Accelerometer calibration

The calibration simulations were based on scenario 3d_H and included solutions based on both absolute and differential DORIS observations. The accelerometer calibration assessment was based on having one accelerometer in the center-of-mass with a GRACE-type noise. The biggest contribution for precise accelerometer calibration comes from the kinematic orbit coordinates (GNSS). The addition of DORIS or ll-SST observation hardly improves the accelerometer calibration by POD.

Drag-free flight leaves a very small non-gravitational signal to be observed by the accelerometers, which makes the estimation of accelerometer scale factors less crucial and also very unstable. A proper maneuver scheme allows a very accurate kinematic orbit based calibration of the scale factor of the accelerometers: very accurate values can be obtained for the X and Z axes (accuracy generally better than 0.001), and more reliable estimates for the Y axis scale factors are obtained (better than 0.05). Periods of a few hours with thrust of the order of 50 nm/s2 might be sufficient. Accurate estimates of scale factors can be obtained as well when not flying drag-free (e.g. during the commissioning phase), especially for the X axis (much better than 0.001 during solar maximum, better than 0.01 during solar minimum). For the Y and Z axes, the performance is an order of magnitude worse, even more so for the Z axis during solar minimum.

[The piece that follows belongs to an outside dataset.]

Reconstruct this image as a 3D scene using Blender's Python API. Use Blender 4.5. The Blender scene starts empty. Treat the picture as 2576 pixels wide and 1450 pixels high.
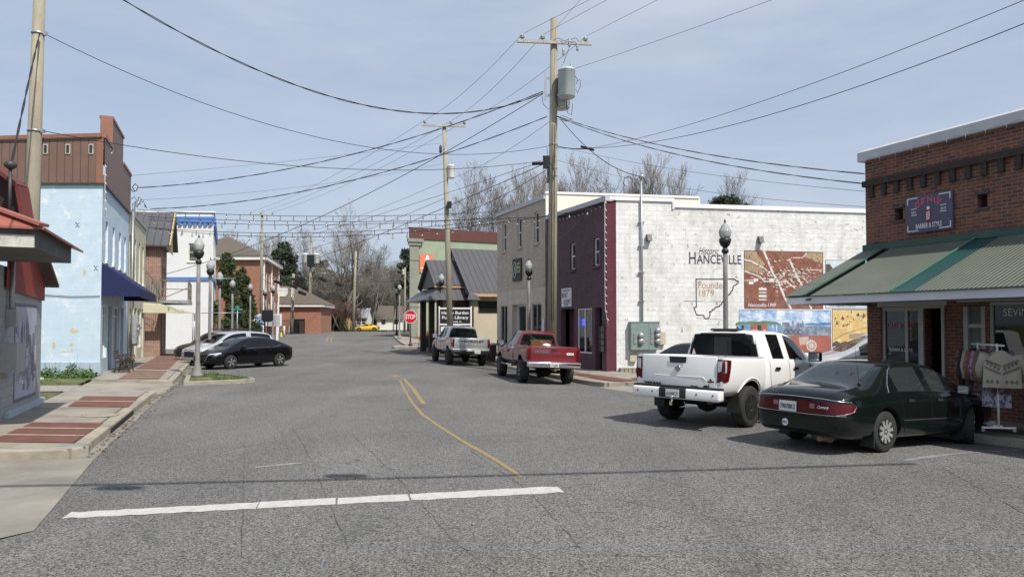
import bpy,bmesh,math,random
import numpy as np
from mathutils import Vector,Matrix
from mathutils.bvhtree import BVHTree
R=math.radians
SC=bpy.context.scene
COL=SC.collection
random.seed(7)
# ---------------------------------------------------------------- camera, sky, sun
CAMH=2.05;PITCH=R(1.57);FPX=1790.0;W0=2575.0;SH=41.0
cd=bpy.data.cameras.new("camera");cam=bpy.data.objects.new("camera",cd);COL.objects.link(cam)
cam.location=(0,0,CAMH);cam.rotation_euler=(R(90)+PITCH,0,0)
cd.sensor_width=36;cd.lens=36*FPX/W0;cd.shift_y=SH/W0
cd.clip_start=0.1;cd.clip_end=3000
SC.camera=cam
SUNV=Vector((.37,-.49,.788)).normalized()
wd=bpy.data.worlds.new("World");SC.world=wd;wd.use_nodes=True
_n=wd.node_tree.nodes;_l=wd.node_tree.links;_n.clear()
sky=_n.new("ShaderNodeTexSky");sky.sky_type='NISHITA';sky.sun_disc=False
sky.sun_elevation=math.asin(SUNV.z);sky.sun_rotation=math.atan2(SUNV.x,SUNV.y)
sky.altitude=100;sky.air_density=1.0;sky.dust_density=2.2;sky.ozone_density=1.6
tc=_n.new("ShaderNodeTexCoord");mp=_n.new("ShaderNodeMapping");mp.inputs['Scale'].default_value=(1.0,1.0,4.5)
mp.inputs['Rotation'].default_value=(0.12,-0.1,0.4)
nz=_n.new("ShaderNodeTexNoise");nz.inputs['Scale'].default_value=1.7;nz.inputs['Detail'].default_value=6;nz.inputs['Roughness'].default_value=.55
rp=_n.new("ShaderNodeValToRGB");rp.color_ramp.elements[0].position=.33;rp.color_ramp.elements[0].color=(.55,.55,.55,1);rp.color_ramp.elements[1].position=.72;rp.color_ramp.elements[1].color=(.93,.93,.93,1)
mx=_n.new("ShaderNodeMixRGB");mx.inputs['Color2'].default_value=(3.45,4.1,5.25,1)
bg=_n.new("ShaderNodeBackground");bg.inputs['Strength'].default_value=.105
wo=_n.new("ShaderNodeOutputWorld")
_l.new(tc.outputs['Generated'],mp.inputs['Vector']);_l.new(mp.outputs[0],nz.inputs['Vector']);_l.new(nz.outputs['Fac'],rp.inputs['Fac'])
cr=_n.new("ShaderNodeValToRGB");cr.color_ramp.elements[0].position=.40;cr.color_ramp.elements[0].color=(3.55,4.1,5.05,1);cr.color_ramp.elements[1].position=.66;cr.color_ramp.elements[1].color=(4.05,4.5,5.25,1)
n2=_n.new("ShaderNodeTexNoise");n2.inputs['Scale'].default_value=2.6;n2.inputs['Detail'].default_value=7;n2.inputs['Roughness'].default_value=.6;n2.inputs['Distortion'].default_value=.4;_l.new(mp.outputs[0],n2.inputs['Vector']);_l.new(n2.outputs['Fac'],cr.inputs['Fac']);_l.new(cr.outputs['Color'],mx.inputs['Color2'])
_l.new(rp.outputs['Color'],mx.inputs['Fac']);_l.new(sky.outputs[0],mx.inputs['Color1']);_l.new(mx.outputs[0],bg.inputs['Color']);_l.new(bg.outputs[0],wo.inputs['Surface'])
sd=bpy.data.lights.new("sun",'SUN');sd.energy=3.5;sd.angle=R(.6);sd.color=(1,.955,.88)
so=bpy.data.objects.new("sun",sd);COL.objects.link(so);so.rotation_euler=SUNV.to_track_quat('Z','Y').to_euler();so.location=(0,0,60)
SC.view_settings.view_transform='Standard';SC.view_settings.look='None';SC.view_settings.exposure=0.5;SC.view_settings.gamma=1
SC.cycles.max_bounces=6;SC.cycles.transparent_max_bounces=12;SC.cycles.use_denoising=True
_cp,_sp=math.cos(PITCH),math.sin(PITCH)
def P(x,y,Y):
 "world point at world depth Y seen at photo position x, y (2575 px wide)"
 k=(766-y)/FPX
 dz=Y*(k*_cp+_sp)/(_cp-k*_sp)
 D=Y*_cp+dz*_sp
 return Vector(((x-1287.5)/FPX*D,Y,CAMH+dz))
def interp(pl,Y):
 if Y<=pl[0][0]:return pl[0][1]
 for(a,b),(c,d)in zip(pl,pl[1:]):
  if Y<=c:return b+(d-b)*(Y-a)/(c-a)
 return pl[-1][1]
GB=[(44,0),(50,.03),(54,.08),(58,.16),(64,.33),(70,.5),(76,.63),(82,.72),(95,.8),(125,.95),(136,1.0)]
def gbase(Y):return interp(GB,Y)
KR=[(-20,30),(4,15.2),(8,12.2),(13.26,8.5),(17,6.7),(25.8,2.62),(36.5,-.75),(42,-2.7),(50,-4.9),(57,-6.3)]
def gz(X,Y):
 z=gbase(Y)
 if 9<Y<45:
  d=interp(KR,Y)-X
  if d<3.2:
   f=min(1,(Y-9)/3,(45-Y)/5)
   z-=.13*f*max(0,1-max(0,d)/3.2)
 return z
def G(x,y,dz=0.0):
 Y=20.0
 for _ in range(30):
  p=P(x,y,Y);h=gz(p.x,Y)+dz
  k=(p.z-CAMH)/Y
  if k>-1e-4:break
  Y=.5*Y+.5*(h-CAMH)/k
 return P(x,y,Y)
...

A proposed implementation is to have 3 accelerometers on board of each satellite, with 1 accelerometer in the center-of-mass of the satellite and the other two symmetrically located with respect to this center-of-mass. This possibly leads to a √3 noise reduction when for example using a 3-accelerometer common-mode in case of accelerometer calibration by POD. The exact impact of such a possible reduction is yet to be assessed. Heritage from GOCE shows that similar results are obtained for 2-accelerometer and 1-accelerometer calibration by POD, but also that other calibration schemes, e.g. by comparison with star tracker observations, are feasible for at least the accelerometer scale factors.